The Baltic States and Their Region: New Europe or Old?

By David J. Smith | Go to book overview

Estonia and Latvia:
A “new” Europe challenges the “old”?

Marko Lehti

The enlargement of the European Union (EU) and NATO to the Baltic States has marked the end of a long period of transition following the fall of the Berlin Wall and the collapse of the Soviet Union. Whether this means the final end of the discourse on transition, however, is still very much open to question. The logic of transition has been integral to the post-communist era. Cherished in the West but also adopted and adapted in the East in the form of the “return to Europe” discourse, it has kept symbolic divisions of Europe alive and well. In this respect, the former eastern bloc countries which in May 2004 became full members of the EU have been comprehended as countries lagging far behind the former western countries in terms of their development. The West has retained its image as a forerunner and originator of new ideas and initiatives, while the East is still associated with backwardness and depicted as an incomplete copy of a West which it must still aspire to follow.

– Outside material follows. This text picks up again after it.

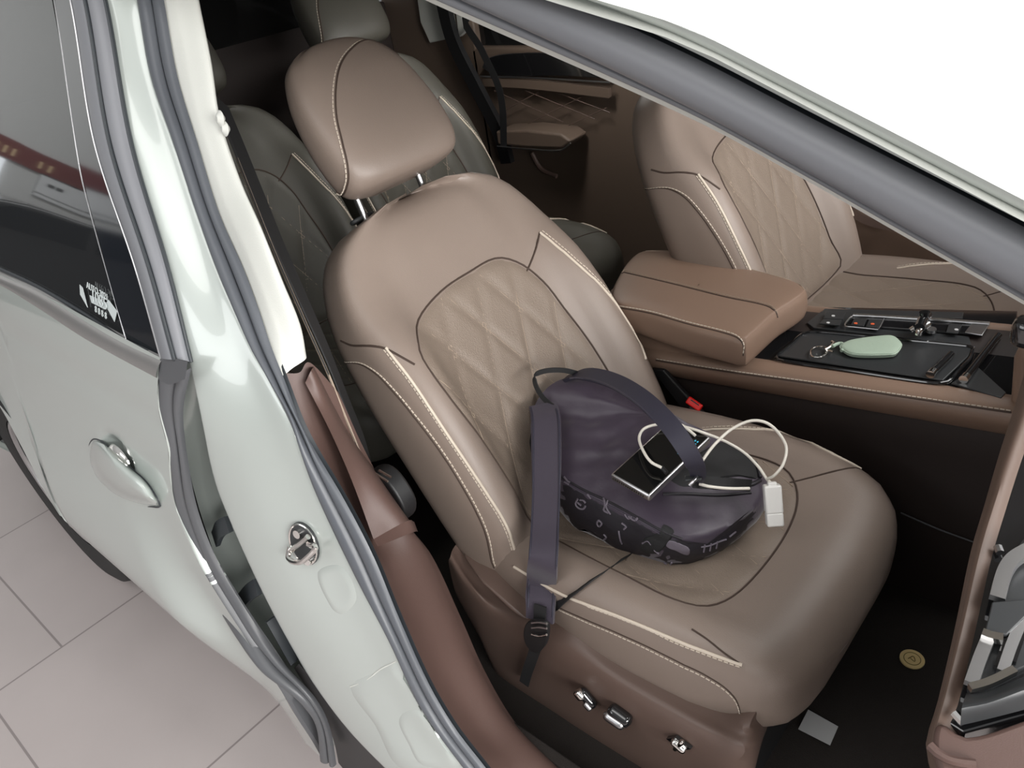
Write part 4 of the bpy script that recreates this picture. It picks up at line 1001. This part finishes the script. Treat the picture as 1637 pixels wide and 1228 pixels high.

As Merje Kuus has argued, the attainment of EU- and NATOmembership will not necessarily erase this image of the East, which could continue to shape the opinions and views of the “old core Europeans” within the framework of a Europe of twenty-five.1 The Balts themselves are now intent on shedding the image of “nations in transition,” insisting that in a new united Europe all are equal.2 The East has been needed for so long in order to define western superiority that it will certainly prove hard to abandon and replace. However, it may be that the newly self-assertive voice of the Balts, accompanied by the new tones of US foreign policy, have also forced the old core members to change their view of Europe as whole.

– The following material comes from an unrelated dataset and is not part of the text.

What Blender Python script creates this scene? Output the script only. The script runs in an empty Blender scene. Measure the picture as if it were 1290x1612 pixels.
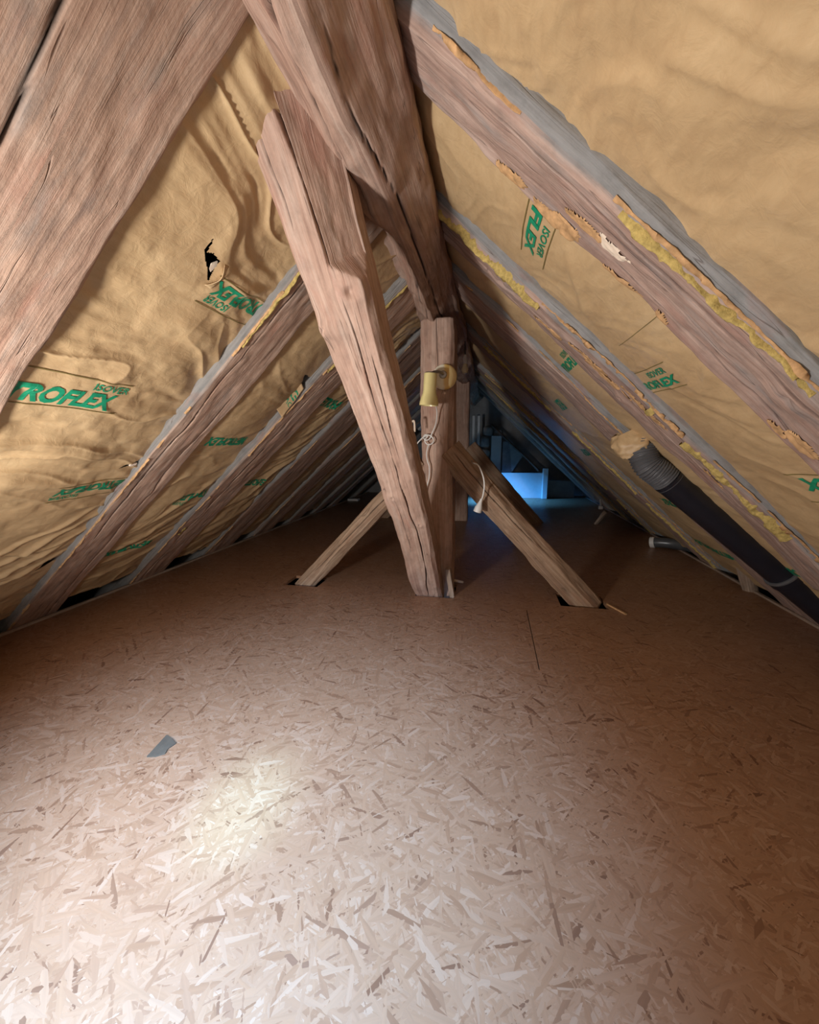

In this chapter, I will endeavour to show how double enlargement – and, in particular, EU-membership – is influencing the national identities of the Estonians and Latvians3. How will these new nation-states eventually manage to find their place in Europe? An examination of the influence of EU membership on the Estonian and Latvian national discourses necessarily also requires an analysis of the Estonian and Latvian outlook on Europe. In this respect, I will argue that Europe and, in particular, the EU have been nodal points of these national identities since 1991 but that at the beginning of the 21st century the relation towards Europe began to change from passive to active. From here on, the question is not just about the influence of the EU on Estonian and Latvian identities, since the two nations will in turn also make their own contribution to the whole of Europe.